O Palácio Gustavo Capanema não é mais um entre tantos prédios vazios no centro do Rio. É um prédio tombado, de arquitetura sofisticada e acervo valioso, que desde 2011 passa por restauração e modernização. Por que tanto tempo? Porque a obra é complexa e os recursos são garimpados ano a ano no orçamento da União. Parece estar próxima da conclusão e, se somado todo o período, pode ter custado 120 milhões de reais.
Nas etapas iniciais, a obra foi realizada com o prédio em funcionamento. Temia-se deslocar os acervos e, mais ainda, que uma saída prolongada levasse ao que estamos enfrentando agora. Não deu outra… Quando a obra se avolumou, foi inevitável sair para um prédio alugado na região portuária. No caso do Iphan, o maior tesouro abrigado pelo Capanema (hoje provisoriamente no porto) é o Arquivo Central e a Biblioteca Noronha Santos, ou seja, a memória da política de patrimônio, das obras, decisões, achados históricos desde a fase de “redescoberta” do país pelos modernistas, documentos de trabalho de funcionários e intelectuais de uma época em que o país parecia que ia dar certo, no campo da cultura com certeza…
A Biblioteca Nacional também mantinha lá sua Biblioteca de Música, acervo e ambiente que registram a política de educação musical do governo Vargas, conduzida por ninguém menos que Heitor Villa Lobos, e cujo quartel-general era o então Ministério da Educação e Saúde. Com a restauração, acervos e funcionários, do Iphan e demais órgãos vinculados à Cultura, se deslocaram para prédios alugados.
Entenda-se: este não é um prédio vazio, mas esvaziado para a execução de uma obra que se orientou por uma proposta de uso futuro. O projeto de uso prevê atividades em sua maioria abertas ao público, em boa parte rentáveis, como um café panorâmico na cobertura, salas de treinamento nos pavimentos superiores, auditório, Sala Sidney Miller, galeria de arte no mezanino, loja no pilotis, locais adequados e acessíveis para os acervos e um projeto de exibição desses acervos e das obras de arte e design integradas à arquitetura.
O Capanema é a primeira lição que se aprende na escola sobre o que é o Movimento Moderno na arquitetura, ousadia e inovação que resultaram da intenção de se projetar o país internacionalmente, para além do exotismo e da natureza. Um time da pesada, liderado por Lucio Costa e com a participação de Niemeyer recém formado, projetou o edifício.
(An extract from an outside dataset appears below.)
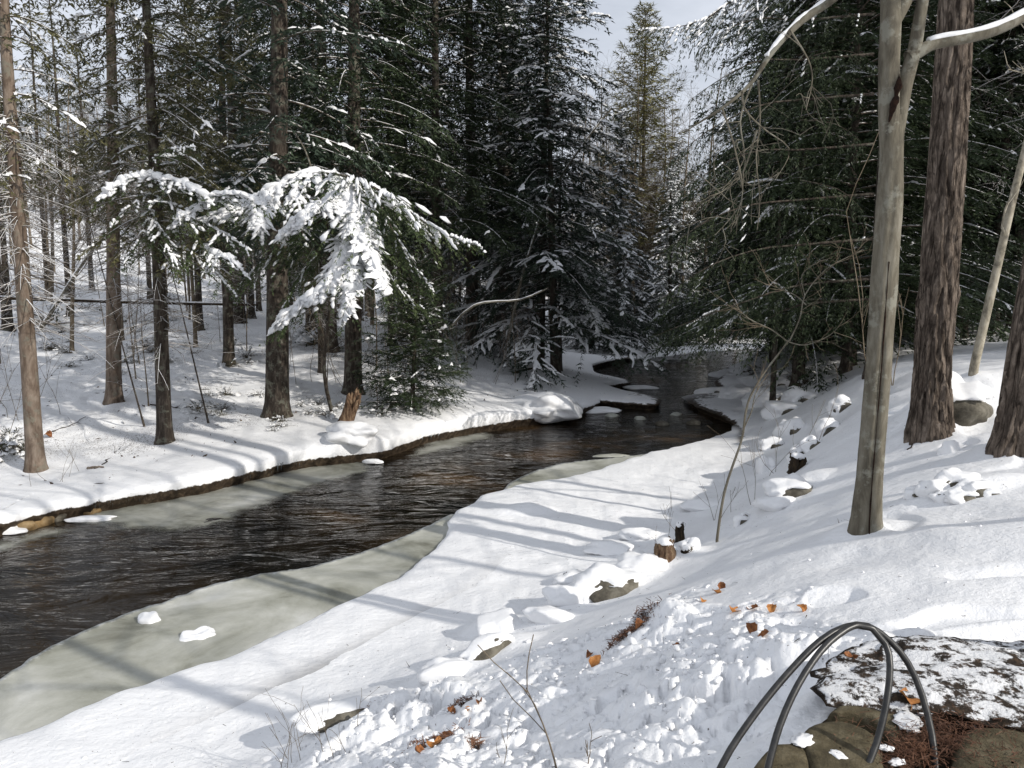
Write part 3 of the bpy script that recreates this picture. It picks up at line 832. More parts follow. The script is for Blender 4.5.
def trunk_pts(H, r0, lean=(0, 0), wob=.06, seed=0, n=14, z0=-.4, bend=(0, 0)):
    rng = np.random.default_rng(seed)
    z = np.concatenate([[z0, 0, .12, .35], np.linspace(.8, H, n)])
    f = np.clip(z / H, 0, 1)
    x = lean[0] * z + bend[0] * f ** 2 * H + wob * np.sin(z * .55 + rng.uniform(0, 6)) * f
    y = lean[1] * z + bend[1] * f ** 2 * H + wob * np.cos(z * .47 + rng.uniform(0, 6)) * f
    r = r0 * (1 - .93 * f) ** .8 * (1 + .45 * np.exp(-np.clip(z, 0, 9) / .18))
    return np.stack([x, y, z], 1), r
def rough_trunk(H, r0, seed, sides=40, hmax=6, lean=(0, 0), bend=(0, 0), furrow=.02, dz=.03, flare=.45, knots=3, wob=.03, rfun=None):
    """a trunk with real bark relief, for the near trees"""
    rng = np.random.default_rng(seed)
    z = np.concatenate([np.arange(-.4, hmax, dz), np.linspace(hmax, H, 14)])
    a = np.linspace(0, 2 * PI, sides, endpoint=False)
    f = np.clip(z / H, 0, 1)
    cx = lean[0] * z + bend[0] * f ** 2 * H + wob * np.sin(z * .9 + seed) * np.clip(z, 0, 1)
    cy = lean[1] * z + bend[1] * f ** 2 * H + wob * np.cos(z * .7 + seed) * np.clip(z, 0, 1)
    r = r0 * (1 - .9 * f) ** .8 * (1 + flare * np.exp(-np.clip(z, 0, 9) / .22))
    if rfun is not None: r = r * rfun(z)
    Z, A = np.meshgrid(z, a, indexing='ij')
    circ = A * r0
    # wrap the noise around the trunk
    nx = np.cos(A) * r0 / .035; ny = np.sin(A) * r0 / .035
    pl = vnoise(nx + Z * 1.3, ny + Z * 3.0, seed) * .6 + vnoise(nx * 2.1, ny * 2.1 + Z * 9, seed + 3) * .4
    rel = (sstep(.34, .56, pl) - .6) * furrow * (.7 + .6 * vnoise(nx * .5, ny * .5 + Z * 2, seed + 7))
    lobes = .09 * np.sin(A * 3 + Z * .5 + seed) * np.exp(-np.clip(Z, 0, 9) / .6) + .02 * np.sin(A * 2 + Z * .8)
    rad = r[:, None] * (1 + lobes) + rel * np.clip(r[:, None] / r0, 0, 1)
    for k in range(knots):
        kz = rng.uniform(.8, hmax - .5); ka = rng.uniform(0, 2 * PI)
        dd = ((Z - kz) / .10) ** 2 + ((np.angle(np.exp(1j * (A - ka)))) * r0 / .08) ** 2
        rad += .03 * np.exp(-dd)
    V = np.stack([cx[:, None] + np.cos(A) * rad, cy[:, None] + np.sin(A) * rad, Z], -1).reshape(-1, 3)
    n = len(z)
    i = np.arange(n - 1)[:, None] * sides; j = np.arange(sides)[None]; j2 = (j + 1) % sides
    Q = np.stack([i + j, i + j2, i + sides + j2, i + sides + j], -1).reshape(-1, 4)
    def at(zz): return np.array([np.interp(zz, z, cx), np.interp(zz, z, cy), zz])
    return mesh_from("trunk", V, [Q]), at

def branch_rec(g, p, d, L, r, rng, depth, sides=3, spread=.75, upb=.25, kids=(3, 5), minr=.0025, snowg=None, wander=.18, seg=5):
    P = [p]; q = p.copy(); dd = d.copy()
    for k in range(seg):
        dd = nrm(dd + rng.normal(0, wander, 3) + np.array([0, 0, upb * .15]))
        q = q + dd * L / seg; P.append(q)
    P = np.array(P)
    rr = np.linspace(r, max(r * .45, minr), len(P))
    add_tube(g, P, rr, sides)
    if depth <= 0: return
    n = rng.integers(kids[0], kids[1] + 1)
    for k in range(n):
        t = rng.uniform(.25, 1.0); i = min(seg - 1, int(t * seg)); pp = P[i] + (P[i + 1] - P[i]) * (t * seg - i)
        nd = nrm(nrm(P[i + 1] - P[i]) + rng.normal(0, spread, 3) + np.array([0, 0, upb]))
        branch_rec(g, pp, nd, L * rng.uniform(.45, .75), max(r * .5, minr), rng, depth - 1, sides, spread, upb, kids, minr, None, wander, seg if depth > 1 else 3)
def bare_tree(H, r0, seed, nb=14, depth=2, base=.25, lean=(0, 0), L=.28, spread=.6, kids=(3, 5), minr=.004, up=.5, sides=3):
    rng = np.random.default_rng(seed)
    P, r = trunk_pts(H, r0, lean, .18, seed, 12)
    gt = Geo(); add_tube(gt, P, r, 7, True)
    g = Geo()
    for k in range(nb):
        f = base + (1 - base) * (k + rng.random()) / nb
        z = f * H * .97; i = np.interp(z, P[:, 2], np.arange(len(P)))
        p = np.array([np.interp(z, P[:, 2], P[:, 0]), np.interp(z, P[:, 2], P[:, 1]), z])
        a = rng.uniform(0, 2 * PI)
        d = nrm(np.array([math.cos(a), math.sin(a), rng.uniform(.2, .9) * (up * 2)]))
        branch_rec(g, p, d, H * L * (1.1 - f * .75) * rng.uniform(.6, 1.2), r0 * .35 * (1.1 - f), rng, depth, sides, spread, .25, kids, minr)
    return gt.mesh("trunk"), g.mesh("branches")

# crown library (shared meshes)
CR = {}
BL = dict(bw=.042, bl=.135, spacing=.052)
CR['spruce_a'] = crown(15, 3.4, 2.7, 190, 1, droop=.42, up=.05, snow=.17, gap=.2, snow_w=.026, **BL)
CR['spruce_b'] = crown(14, 1.0, 3.0, 240, 2, droop=.5, up=.10, snow=.46, gap=.12, low_r=.95, snow_w=.034, **BL)          # full to the ground
CR['hemlock_a'] = crown(14, 1.6, 3.8, 190, 3, droop=.42, up=.18, snow=.03, gap=.10, wprof=.44, low_r=.95, upturn=0, snow_w=.022, **BL)
CR['hemlock_b'] = crown(17, 4.0, 3.4, 190, 4, droop=.40, up=.12, snow=.04, gap=.14, low_r=.9, upturn=0, snow_w=.022, **BL)
CR['olive'] = crown(15, 4.2, 2.4, 165, 5, droop=.5, up=.0, snow=.10, gap=.22, dead=90, wprof=.42, snow_w=.022, **BL)
CR['spare'] = crown(15, 5.2, 1.8, 85, 10, droop=.5, up=.0, snow=.18, gap=.3, dead=150, wprof=.36, snow_w=.022, **BL)
CR['pine'] = crown(18, 4.5, 3.4, 170, 6, droop=-.15, up=.25, snow=.03, gap=.12, bl=.28, bw=.05, wprof=.32, twig_step=.17, spacing=.08)
CR['small'] = crown(2.6, .12, .95, 130, 7, droop=.15, up=.15, snow=.05, bl=.07, bw=.02, twig_step=.07, spacing=.032, shape=.85, low_r=.8, snow_w=.02)
CR['snowy'] = crown(12, .4, 2.7, 180, 8, droop=.6, up=.12, snow=.95, gap=.1, low_r=.95, snow_w=.05, **BL)
CR['high'] = crown(17, 7.5, 3.2, 110, 9, droop=.40, up=.1, snow=.3, gap=.2, dead=50, wprof=.4, snow_w=.026, **BL)
for k_ in CR: print(k_, [len(m_.polygons) if m_ else 0 for m_ in CR[k_]])
BARE = [bare_tree(11, .09, 30, 16, 2), bare_tree(13, .12, 31, 18, 2, .3), bare_tree(8, .05, 32, 14, 2, .15), bare_tree(14, .10, 33, 16, 2, .4, (.02, 0)), bare_tree(6, .035, 34, 16, 1, .12, (.04, .03), kids=(4, 7))]
BARE += [bare_tree(14, .11, 40, 26, 2, .2, L=.3, kids=(4, 7), minr=.0035), bare_tree(10, .06, 41, 24, 2, .12, L=.32, kids=(4, 7), minr=.0035), bare_tree(17, .13, 42, 26, 2, .3, L=.26, kids=(4, 7), minr=.005)]
NEEDLE = dict(spruce_a='spruce', spruce_b='spruce', hemlock_a='hemlock', hemlock_b='hemlock', olive='olive', pine='pine', high='hemlock', spare='olive', small='hemlock', snowy='spruce')
PLAIN_TRUNKS = {}
def conifer(kind, x, y, H, r0, rz, name, label, group=None, lean=(0, 0), bark='spruce_bark', trunk_me=None, foliage=None, crown_scale=None, lib={}):
    """thing > trunk, crown_needles, bough_snow, crown_branches; crown meshes are shared"""
    hh = dict(spruce_a=15, spruce_b=14, hemlock_a=14, hemlock_b=17, olive=15, pine=18, small=2.6, snowy=12, high=17, spare=15)[kind]
    t = empty(name, (x, y, zat(x, y) - .03), rz)
    s = H / hh
    if trunk_me is None:
        key = (round(r0 / s, 3), kind, lean)
        if key not in PLAIN_TRUNKS:
            P, r = trunk_pts(hh, r0 / s, lean, .05, hash(kind) % 7 if False else len(kind)); PLAIN_TRUNKS[key] = mesh_from("trunk", *tube(P, r, 12))
        put("trunk", PLAIN_TRUNKS[key], M[bark], t)
        t.scale = (s, s, s)
    else:
        put("trunk", trunk_me, M[bark], t); 
    n_, s_, w_ = CR[kind]
    fm = M[foliage or NEEDLE[kind]]
    kk = 1 if trunk_me is None else s
    rot = 0
    cs = crown_scale or 1
    sc_ = (kk * cs, kk * cs, kk)
    sh = Vector((lean[0], lean[1], 0))
    for nm, me, mt in (("needles", n_, fm), ("snow_load", s_, M['snow']), ("branches", w_, M['twig'])):
        if me is None: continue
        me2 = me
        if len(me.materials) and me.materials[0] != mt:
            key = (me.name, mt.name)
            if key not in lib: lib[key] = me.copy(); lib[key].materials.clear(); lib[key].materials.append(mt)
            me2 = lib[key]
        elif not len(me.materials): me.materials.append(mt)
        o = put(nm, me2, None, t, scale=sc_)
        o['kind'] = 'stuff'
    tag(t, label, 'tree', group)
    return t
# ------------------------------------------------------------------ trees, one by one
def place(px, py): p = hit(px, py); return p[0], p[1], p[1]
def lean_for(px, py, px2, py2, depth):
    """lean (dx per metre of height) of a trunk that passes through a second photograph point at the same depth"""
    a = at_d(px, py, depth); b = at_d(px2, py2, depth)
    return ((b[0] - a[0]) / (b[2] - a[2]), 0)
def simple_conifer(kind, px, py, wpx, H, rz, name, label, top=None, **kw):
    x, y, d = place(px, py)
    r0 = wpx * .5 * d / FPX
    lean = (0, 0)
    if top:
        lean = lean_for(px, py, *top, d)
    hh = dict(spruce_a=15, spruce_b=14, hemlock_a=14, hemlock_b=17, olive=15, pine=18, small=2.6, snowy=12, high=17, spare=15)[kind]
    P, r = trunk_pts(H, r0, (0, 0), .05, abs(px), 16)
    me = mesh_from("trunk", *tube(P, r, 16))
    t = conifer(kind, x, y, H, r0, rz, name, label, trunk_me=me, **kw)
    # small lean of the whole tree, turned into world axes
    t.rotation_euler = (0, math.atan(lean[0]), rz)
    t.rotation_mode = 'XYZ'
    from mathutils import Matrix
    m = Matrix.Rotation(math.atan(lean[0]), 3, 'Y') @ Matrix.Rotation(rz, 3, 'Z')
    t.rotation_euler = m.to_euler()
    return t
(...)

Não por acaso, Lucio Costa e Niemeyer são também os autores de Brasília. Sem o Capanema e sem a política de cultura e patrimônio que se concebeu e executou ali dentro, não existiria Ouro Preto, não existiria Salvador, a Pampulha, nem mesmo Brasília! Todas elas teriam se tornado esse mar do provisório e do efêmero, sem memória, sem alma, sem arte, como é a maioria das nossas cidades. Por tudo que materialmente ele é e pelo que se fez ali dentro, o Capanema é um dos símbolos do país, e símbolos não se vendem, a não ser que o que se deseja seja exatamente destruí-los.
É preciso dar destinação aos imóveis públicos e a venda é apenas uma das possibilidades, desde que inserida em alguma estratégia. E, no caso, a estratégia parece estar de ponta-cabeça, talvez por ser mais fácil começar pelo que já está resolvido: um prédio restaurado, bem localizado e sem problemas fundiários.
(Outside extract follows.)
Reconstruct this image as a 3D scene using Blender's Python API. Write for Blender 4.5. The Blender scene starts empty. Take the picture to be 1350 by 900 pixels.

Esse tesouro, ao invés de se tornar mais um em um mercado saturado de imóveis vazios, seria muito mais eficaz se tratado como fator de estimulo à valorização econômica do seu entorno. Ou seja, parece que o preconceito com o que é público, especialmente no campo da cultura, está levando a se trocar uma solução por um problema: para arrematar o projeto em curso, falta apenas um modelo de parceria visando à sua gestão (não confundir com venda) medida que, de imediato, nos daria a alegria de devolver aquele espaço a um país tão farto do baixo astral, da grosseria e das más notícias!